# Problem to work on
Extract, word for word, every line from the one containing "Write a Blender" through the one containing "from mathutils import Matrix, Vector", with both end lines kept.

# Dataset records
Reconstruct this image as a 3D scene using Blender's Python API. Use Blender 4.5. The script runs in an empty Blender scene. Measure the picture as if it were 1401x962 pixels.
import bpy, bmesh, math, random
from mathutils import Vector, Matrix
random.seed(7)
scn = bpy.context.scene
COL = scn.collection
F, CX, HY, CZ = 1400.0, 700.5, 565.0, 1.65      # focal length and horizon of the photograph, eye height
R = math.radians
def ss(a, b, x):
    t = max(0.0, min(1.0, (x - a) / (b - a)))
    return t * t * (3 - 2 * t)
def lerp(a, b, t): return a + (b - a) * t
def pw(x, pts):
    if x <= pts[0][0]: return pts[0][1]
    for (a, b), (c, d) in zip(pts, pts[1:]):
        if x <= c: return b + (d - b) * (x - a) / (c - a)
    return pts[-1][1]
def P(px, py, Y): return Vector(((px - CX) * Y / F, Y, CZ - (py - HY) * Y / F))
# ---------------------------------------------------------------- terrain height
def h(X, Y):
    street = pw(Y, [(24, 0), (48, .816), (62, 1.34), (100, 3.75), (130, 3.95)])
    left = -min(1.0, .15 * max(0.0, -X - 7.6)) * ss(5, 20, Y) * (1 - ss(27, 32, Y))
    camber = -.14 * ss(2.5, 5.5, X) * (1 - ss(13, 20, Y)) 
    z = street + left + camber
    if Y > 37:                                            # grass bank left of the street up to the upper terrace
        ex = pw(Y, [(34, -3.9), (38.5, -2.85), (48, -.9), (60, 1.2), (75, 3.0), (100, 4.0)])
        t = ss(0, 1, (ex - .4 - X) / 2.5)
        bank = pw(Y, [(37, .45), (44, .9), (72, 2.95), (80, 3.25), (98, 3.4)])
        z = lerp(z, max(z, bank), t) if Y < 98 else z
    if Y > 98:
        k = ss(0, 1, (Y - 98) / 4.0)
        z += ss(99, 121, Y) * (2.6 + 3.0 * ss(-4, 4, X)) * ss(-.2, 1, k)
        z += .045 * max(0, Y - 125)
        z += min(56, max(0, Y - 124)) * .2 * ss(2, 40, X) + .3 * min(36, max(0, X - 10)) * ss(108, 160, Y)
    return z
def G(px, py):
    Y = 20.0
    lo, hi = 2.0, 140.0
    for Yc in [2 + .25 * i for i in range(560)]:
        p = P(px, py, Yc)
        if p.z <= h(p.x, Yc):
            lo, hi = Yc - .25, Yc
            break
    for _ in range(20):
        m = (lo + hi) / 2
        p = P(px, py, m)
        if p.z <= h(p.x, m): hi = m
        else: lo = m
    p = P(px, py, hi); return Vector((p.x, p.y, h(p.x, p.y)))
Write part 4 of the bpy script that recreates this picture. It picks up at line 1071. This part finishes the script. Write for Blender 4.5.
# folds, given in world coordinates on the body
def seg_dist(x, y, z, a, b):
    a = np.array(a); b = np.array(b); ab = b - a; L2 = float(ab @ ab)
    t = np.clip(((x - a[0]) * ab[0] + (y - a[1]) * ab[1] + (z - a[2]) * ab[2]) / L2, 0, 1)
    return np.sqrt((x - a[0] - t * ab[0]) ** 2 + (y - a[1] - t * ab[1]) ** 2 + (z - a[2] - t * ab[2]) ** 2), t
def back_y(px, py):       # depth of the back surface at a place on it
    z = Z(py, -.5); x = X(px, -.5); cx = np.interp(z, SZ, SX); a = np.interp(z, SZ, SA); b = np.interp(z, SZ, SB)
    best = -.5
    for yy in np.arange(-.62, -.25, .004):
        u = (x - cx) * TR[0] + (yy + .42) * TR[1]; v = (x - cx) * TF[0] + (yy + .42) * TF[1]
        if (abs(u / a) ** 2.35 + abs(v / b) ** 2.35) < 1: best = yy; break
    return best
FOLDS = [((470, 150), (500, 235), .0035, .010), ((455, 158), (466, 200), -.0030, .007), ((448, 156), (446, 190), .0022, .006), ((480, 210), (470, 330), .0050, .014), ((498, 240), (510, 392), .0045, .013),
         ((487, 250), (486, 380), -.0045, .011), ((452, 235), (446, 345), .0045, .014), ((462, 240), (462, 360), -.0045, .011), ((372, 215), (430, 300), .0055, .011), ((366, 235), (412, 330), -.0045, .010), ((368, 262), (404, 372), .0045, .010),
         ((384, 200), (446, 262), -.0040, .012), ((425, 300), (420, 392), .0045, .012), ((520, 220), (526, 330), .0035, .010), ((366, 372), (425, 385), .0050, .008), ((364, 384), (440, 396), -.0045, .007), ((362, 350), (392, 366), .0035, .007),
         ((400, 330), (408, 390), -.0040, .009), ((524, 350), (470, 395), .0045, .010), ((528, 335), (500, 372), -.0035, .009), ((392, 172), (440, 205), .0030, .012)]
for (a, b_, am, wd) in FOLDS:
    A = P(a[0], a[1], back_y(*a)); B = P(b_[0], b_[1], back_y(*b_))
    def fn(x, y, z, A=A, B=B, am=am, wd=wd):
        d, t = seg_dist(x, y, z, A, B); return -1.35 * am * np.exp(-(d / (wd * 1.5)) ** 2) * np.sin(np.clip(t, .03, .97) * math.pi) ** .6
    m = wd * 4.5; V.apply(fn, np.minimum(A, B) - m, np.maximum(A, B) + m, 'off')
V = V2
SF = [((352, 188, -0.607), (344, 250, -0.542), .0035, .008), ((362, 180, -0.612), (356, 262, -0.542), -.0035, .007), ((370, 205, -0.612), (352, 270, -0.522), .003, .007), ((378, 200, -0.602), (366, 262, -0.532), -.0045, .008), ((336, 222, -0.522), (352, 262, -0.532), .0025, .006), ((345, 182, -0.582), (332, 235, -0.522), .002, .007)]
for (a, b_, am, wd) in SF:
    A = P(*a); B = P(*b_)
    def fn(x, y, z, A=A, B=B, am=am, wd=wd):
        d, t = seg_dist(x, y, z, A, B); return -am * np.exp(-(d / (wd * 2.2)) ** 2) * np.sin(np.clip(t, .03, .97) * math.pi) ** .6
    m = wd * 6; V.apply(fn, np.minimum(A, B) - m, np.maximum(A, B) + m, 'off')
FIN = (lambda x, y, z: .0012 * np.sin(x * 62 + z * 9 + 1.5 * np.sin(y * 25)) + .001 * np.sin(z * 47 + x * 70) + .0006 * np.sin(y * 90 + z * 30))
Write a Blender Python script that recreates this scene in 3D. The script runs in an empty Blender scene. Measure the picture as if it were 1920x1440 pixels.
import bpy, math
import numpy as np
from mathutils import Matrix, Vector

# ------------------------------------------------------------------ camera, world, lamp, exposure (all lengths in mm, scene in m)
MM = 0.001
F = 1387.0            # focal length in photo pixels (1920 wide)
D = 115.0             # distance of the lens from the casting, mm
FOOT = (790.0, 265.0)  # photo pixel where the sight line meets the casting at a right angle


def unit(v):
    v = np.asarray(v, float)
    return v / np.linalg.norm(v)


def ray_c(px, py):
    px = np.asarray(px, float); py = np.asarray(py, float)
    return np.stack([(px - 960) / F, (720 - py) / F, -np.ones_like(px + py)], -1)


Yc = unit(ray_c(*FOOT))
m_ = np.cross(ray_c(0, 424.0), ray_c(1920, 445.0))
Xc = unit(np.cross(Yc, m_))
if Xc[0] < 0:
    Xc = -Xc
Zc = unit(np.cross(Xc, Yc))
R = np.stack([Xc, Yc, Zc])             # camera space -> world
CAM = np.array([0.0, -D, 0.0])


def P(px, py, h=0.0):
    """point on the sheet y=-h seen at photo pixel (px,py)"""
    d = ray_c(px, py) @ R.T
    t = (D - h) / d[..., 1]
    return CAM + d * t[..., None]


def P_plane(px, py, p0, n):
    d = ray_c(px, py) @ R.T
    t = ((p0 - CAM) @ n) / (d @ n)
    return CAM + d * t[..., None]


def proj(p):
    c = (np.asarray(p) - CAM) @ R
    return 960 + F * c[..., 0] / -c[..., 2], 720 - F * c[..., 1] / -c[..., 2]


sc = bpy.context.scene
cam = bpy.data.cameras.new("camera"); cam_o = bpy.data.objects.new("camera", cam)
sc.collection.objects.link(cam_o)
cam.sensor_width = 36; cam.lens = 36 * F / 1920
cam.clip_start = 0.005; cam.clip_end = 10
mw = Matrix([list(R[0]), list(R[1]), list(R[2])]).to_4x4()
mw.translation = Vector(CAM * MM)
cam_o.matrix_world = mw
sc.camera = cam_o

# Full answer
Write a Blender Python script that recreates this scene in 3D. The script runs in an empty Blender scene. Measure the picture as if it were 1920x1440 pixels.
import bpy, math
import numpy as np
from mathutils import Matrix, Vector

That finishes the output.